The world on U.S. election

A piece on the world's reaction to Obama's reelection in Buzzfeed didn't sound too promising. I expected a dry article quoting newspaper articles from around the world.

What I actually got was a snapshot — many of them — of the articles in those newspapers. Many of the articles were featured on the papers' front page. For one who has a healthy skepticism of the United States' oft-mentioned exceptionalism, this was a jolting reminder that whether or not the U.S. is exceptional in the way that American exceptionalists would like to believe, the U.S. unquestionably is a big enough factor in world affairs to be worth people's attention worldwide.

One thing that caught my eye was the electoral maps accompanying a few of the articles. Can you imagine a general-readership U.S. paper, even the New York Times, breaking down the national vote of Russia, or Switzerland, or even Canada along administrative boundaries?

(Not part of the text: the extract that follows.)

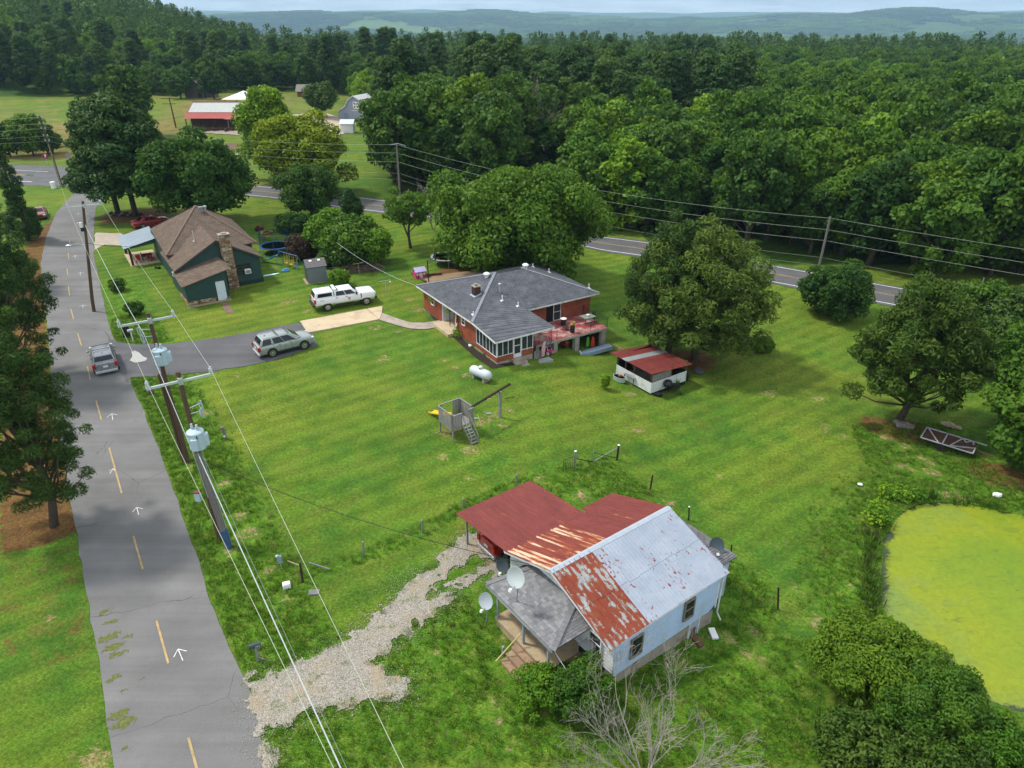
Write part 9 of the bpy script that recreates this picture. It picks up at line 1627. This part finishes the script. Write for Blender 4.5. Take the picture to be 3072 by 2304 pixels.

I can't help wondering, does the color scheme on the map of the U.S. — the red-and-blue familiar to U.S. readers, denoting the disposition of each state's electoral votes — mean anything to Singaporeans? Do Malaysians understand why the Electoral College vote totals they quote (not to mention the donkey and elephant symbols next to each number) are significant? Is the U.S. election so big a deal to Kiwis that the electoral map and the breakdown by party of the Senate, House of Representatives and state governorships should all be displayed prominently on the front page of The Press (New Zealand)?

It's incredibly humbling to suspect that yes, these things are meaningful to at least some of these papers' readers. (I can't claim an equivalent familiarity even with Canada, and geopolitically they don't get any easier to know than the English-speaking country next door.)